» **Challenge**:
Produce an exact transcription of the listing below, omitting the pictures.

━━━━━━━━━━━━━━━━

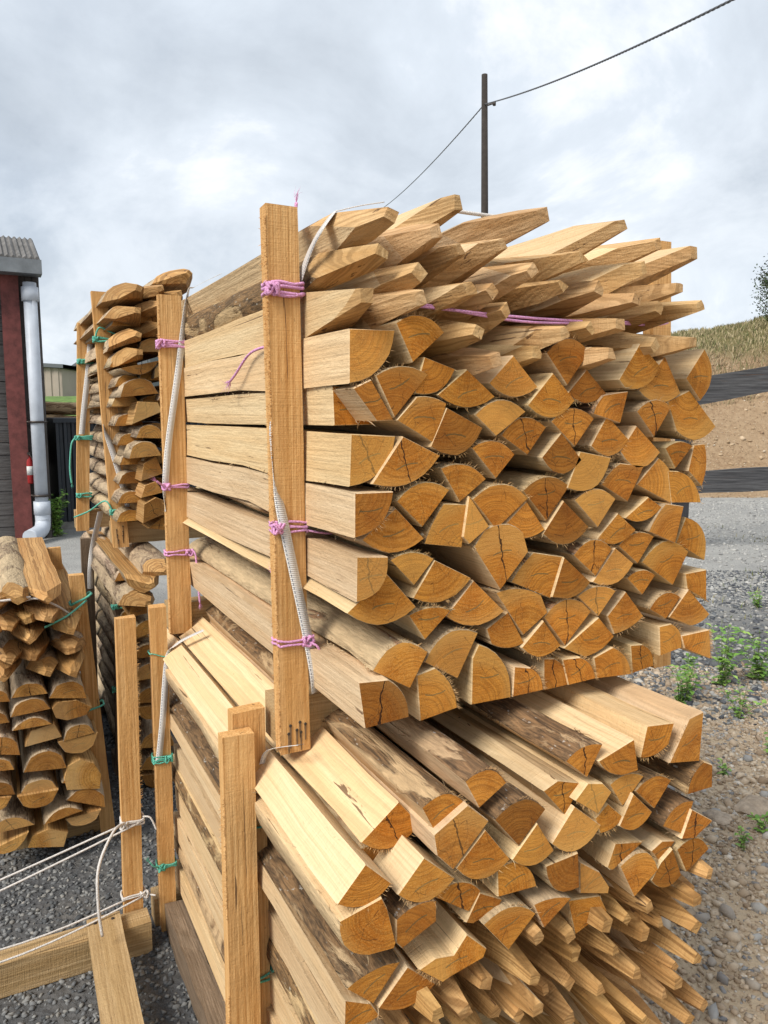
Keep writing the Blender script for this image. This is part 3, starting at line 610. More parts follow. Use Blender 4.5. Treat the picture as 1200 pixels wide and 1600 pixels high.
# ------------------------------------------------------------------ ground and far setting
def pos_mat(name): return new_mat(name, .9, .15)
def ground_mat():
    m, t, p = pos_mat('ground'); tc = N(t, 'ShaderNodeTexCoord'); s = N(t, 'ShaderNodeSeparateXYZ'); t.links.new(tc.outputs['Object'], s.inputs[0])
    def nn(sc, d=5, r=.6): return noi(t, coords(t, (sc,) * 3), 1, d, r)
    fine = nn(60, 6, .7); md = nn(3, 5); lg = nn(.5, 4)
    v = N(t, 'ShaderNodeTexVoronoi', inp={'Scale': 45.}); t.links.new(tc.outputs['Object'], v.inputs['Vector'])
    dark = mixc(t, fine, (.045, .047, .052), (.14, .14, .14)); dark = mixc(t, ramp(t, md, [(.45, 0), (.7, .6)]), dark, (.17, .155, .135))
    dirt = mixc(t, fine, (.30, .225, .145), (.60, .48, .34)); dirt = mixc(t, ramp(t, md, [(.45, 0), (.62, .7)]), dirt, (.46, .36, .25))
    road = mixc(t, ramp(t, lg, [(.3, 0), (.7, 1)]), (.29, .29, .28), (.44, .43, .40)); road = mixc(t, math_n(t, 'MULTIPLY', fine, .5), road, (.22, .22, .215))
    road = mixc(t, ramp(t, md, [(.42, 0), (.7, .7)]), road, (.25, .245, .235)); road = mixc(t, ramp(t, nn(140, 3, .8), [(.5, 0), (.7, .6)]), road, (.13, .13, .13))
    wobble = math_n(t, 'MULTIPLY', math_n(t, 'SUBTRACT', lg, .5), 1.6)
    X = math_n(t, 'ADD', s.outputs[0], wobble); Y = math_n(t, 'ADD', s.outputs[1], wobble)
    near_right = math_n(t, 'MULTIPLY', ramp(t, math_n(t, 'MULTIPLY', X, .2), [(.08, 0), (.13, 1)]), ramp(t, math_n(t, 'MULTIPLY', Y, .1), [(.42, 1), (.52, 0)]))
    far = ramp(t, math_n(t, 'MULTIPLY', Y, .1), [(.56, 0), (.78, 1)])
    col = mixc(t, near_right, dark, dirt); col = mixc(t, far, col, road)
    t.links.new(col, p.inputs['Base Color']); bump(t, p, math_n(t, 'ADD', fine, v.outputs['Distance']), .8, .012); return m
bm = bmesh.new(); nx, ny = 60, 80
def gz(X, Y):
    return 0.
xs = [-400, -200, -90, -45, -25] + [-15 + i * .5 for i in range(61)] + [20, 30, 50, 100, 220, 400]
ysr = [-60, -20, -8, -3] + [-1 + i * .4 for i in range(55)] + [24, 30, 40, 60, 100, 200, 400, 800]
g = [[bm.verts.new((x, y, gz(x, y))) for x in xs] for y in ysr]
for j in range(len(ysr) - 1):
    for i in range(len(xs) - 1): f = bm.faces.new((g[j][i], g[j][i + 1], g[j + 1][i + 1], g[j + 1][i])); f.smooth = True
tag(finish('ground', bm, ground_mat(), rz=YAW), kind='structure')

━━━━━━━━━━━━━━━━

» **Task response**:
Keep writing the Blender script for this image. This is part 3, starting at line 610. More parts follow. Use Blender 4.5. Treat the picture as 1200 pixels wide and 1600 pixels high.
# ------------------------------------------------------------------ ground and far setting
def pos_mat(name): return new_mat(name, .9, .15)
def ground_mat():
    m, t, p = pos_mat('ground'); tc = N(t, 'ShaderNodeTexCoord'); s = N(t, 'ShaderNodeSeparateXYZ'); t.links.new(tc.outputs['Object'], s.inputs[0])
    def nn(sc, d=5, r=.6): return noi(t, coords(t, (sc,) * 3), 1, d, r)
    fine = nn(60, 6, .7); md = nn(3, 5); lg = nn(.5, 4)
    v = N(t, 'ShaderNodeTexVoronoi', inp={'Scale': 45.}); t.links.new(tc.outputs['Object'], v.inputs['Vector'])
    dark = mixc(t, fine, (.045, .047, .052), (.14, .14, .14)); dark = mixc(t, ramp(t, md, [(.45, 0), (.7, .6)]), dark, (.17, .155, .135))
    dirt = mixc(t, fine, (.30, .225, .145), (.60, .48, .34)); dirt = mixc(t, ramp(t, md, [(.45, 0), (.62, .7)]), dirt, (.46, .36, .25))
    road = mixc(t, ramp(t, lg, [(.3, 0), (.7, 1)]), (.29, .29, .28), (.44, .43, .40)); road = mixc(t, math_n(t, 'MULTIPLY', fine, .5), road, (.22, .22, .215))
    road = mixc(t, ramp(t, md, [(.42, 0), (.7, .7)]), road, (.25, .245, .235)); road = mixc(t, ramp(t, nn(140, 3, .8), [(.5, 0), (.7, .6)]), road, (.13, .13, .13))
    wobble = math_n(t, 'MULTIPLY', math_n(t, 'SUBTRACT', lg, .5), 1.6)
    X = math_n(t, 'ADD', s.outputs[0], wobble); Y = math_n(t, 'ADD', s.outputs[1], wobble)
    near_right = math_n(t, 'MULTIPLY', ramp(t, math_n(t, 'MULTIPLY', X, .2), [(.08, 0), (.13, 1)]), ramp(t, math_n(t, 'MULTIPLY', Y, .1), [(.42, 1), (.52, 0)]))
    far = ramp(t, math_n(t, 'MULTIPLY', Y, .1), [(.56, 0), (.78, 1)])
    col = mixc(t, near_right, dark, dirt); col = mixc(t, far, col, road)
    t.links.new(col, p.inputs['Base Color']); bump(t, p, math_n(t, 'ADD', fine, v.outputs['Distance']), .8, .012); return m
bm = bmesh.new(); nx, ny = 60, 80
def gz(X, Y):
    return 0.
xs = [-400, -200, -90, -45, -25] + [-15 + i * .5 for i in range(61)] + [20, 30, 50, 100, 220, 400]
ysr = [-60, -20, -8, -3] + [-1 + i * .4 for i in range(55)] + [24, 30, 40, 60, 100, 200, 400, 800]
g = [[bm.verts.new((x, y, gz(x, y))) for x in xs] for y in ysr]
for j in range(len(ysr) - 1):
    for i in range(len(xs) - 1): f = bm.faces.new((g[j][i], g[j][i + 1], g[j + 1][i + 1], g[j + 1][i])); f.smooth = True
tag(finish('ground', bm, ground_mat(), rz=YAW), kind='structure')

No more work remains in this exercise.